Fed’s Favorite Inflation Indicator Slows Only Marginally, Americans’ Savings Rate Rises To 15-Mo Highs
After US and German GDP gravely disappointed and inflation measures on both sides of the pond remain far more elevated that hoped for, this morning’s print of The Fed’s favorite inflation indicator will likely drive today’s early action among the algos.
Core PCE was expected to be flat at +4.6% YoY (and it was, but Feb was revised up to +4.7%) but the headline PCE printed hotter than expected at +4.2% YoY (although well down from the +5.1% prior)…
Source: Bloomberg
Even more focused, is the Fed’s view on Services inflation ex-Shelter, and the PCE-equivalent shows that is very much stuck at high levels…
Source: Bloomberg
However, while acyclical core inflation slipped, cyclical core inflation continued to march higher, which is a greater problem for the Fed. Cyclical core PCE inflation, which tracks inflationary pressures that are linked to the current economic cycle, is at the highest on record going back to 1985.
Source: Bloomberg
Americans’ Personal Income rose 0.3% MoM (slightly hotter than the 0.2% exp) and spending was unchanged (better than the 0.1% decline expected)…
Source: Bloomberg
On a YoY basis, Spending growth slowed to +6.0% (in line with income growth), but at its slowest since Feb 2021…
Source: Bloomberg
There is a possible silver lining in that Private workers wage growth slipped to 7.4% in March from 7.6% in Feb. However, Govt workers wage growth accelerated to 5.1% in March vs 5.0% in Feb
Spoiling that party, quite frankly, is that the Employment Cost Index rose 1.2% QoQ in Q1, hotter than the 1.1% expected…
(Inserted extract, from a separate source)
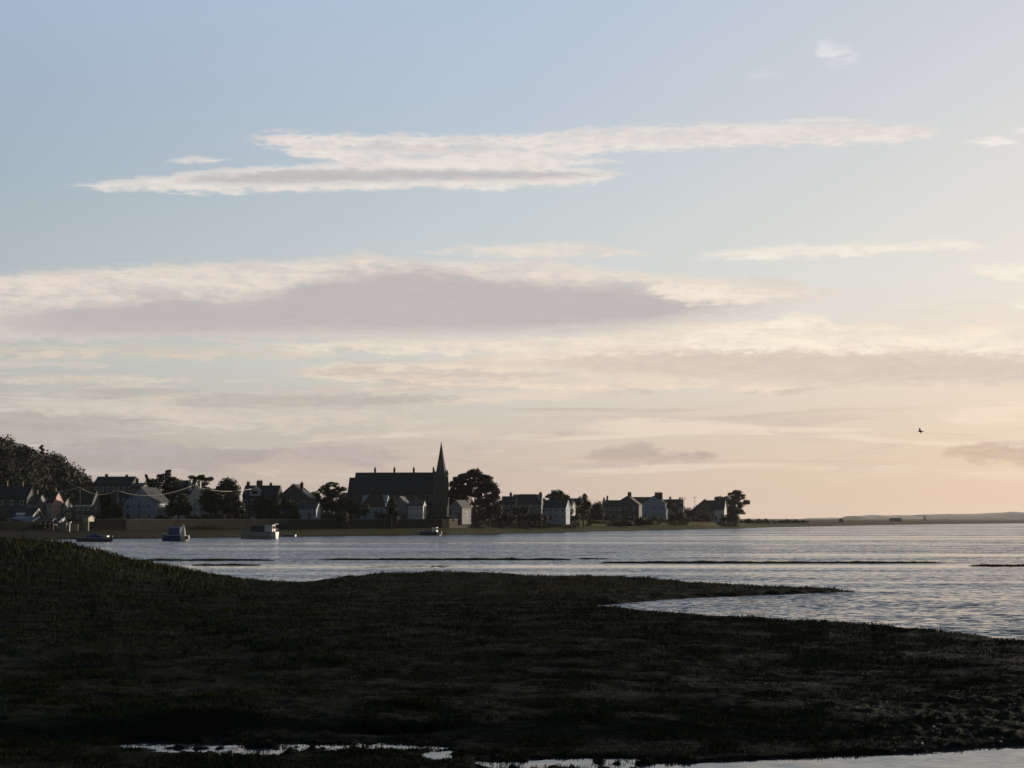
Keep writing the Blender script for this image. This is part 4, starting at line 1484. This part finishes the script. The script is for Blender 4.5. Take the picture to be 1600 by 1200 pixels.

Stagflation fears are building…
The ECI component of greatest relevance to the Fed, wages and salaries for private sector workers excluding incentive paid occupations, showed no meaningful deceleration in Q1
+1.5% QoQ (the highest reading on record after the 1.6% gain in Q1 ’22)
+5% YoY, (vs 5.2% in Q4) https://t.co/qGpFIJfZIQ pic.twitter.com/5OnB9fAzRQ
— Nick Timiraos (@NickTimiraos) April 28, 2023
On an inflation-adjusted basis, (real) spending was flat MoM…
Source: Bloomberg
As a result of all that, the savings rate in March rose to 5.1% (from 4.8%) – its highest since Jan 2022…
Simply put, this inflation data is NOT enough to provide any support for The Fed.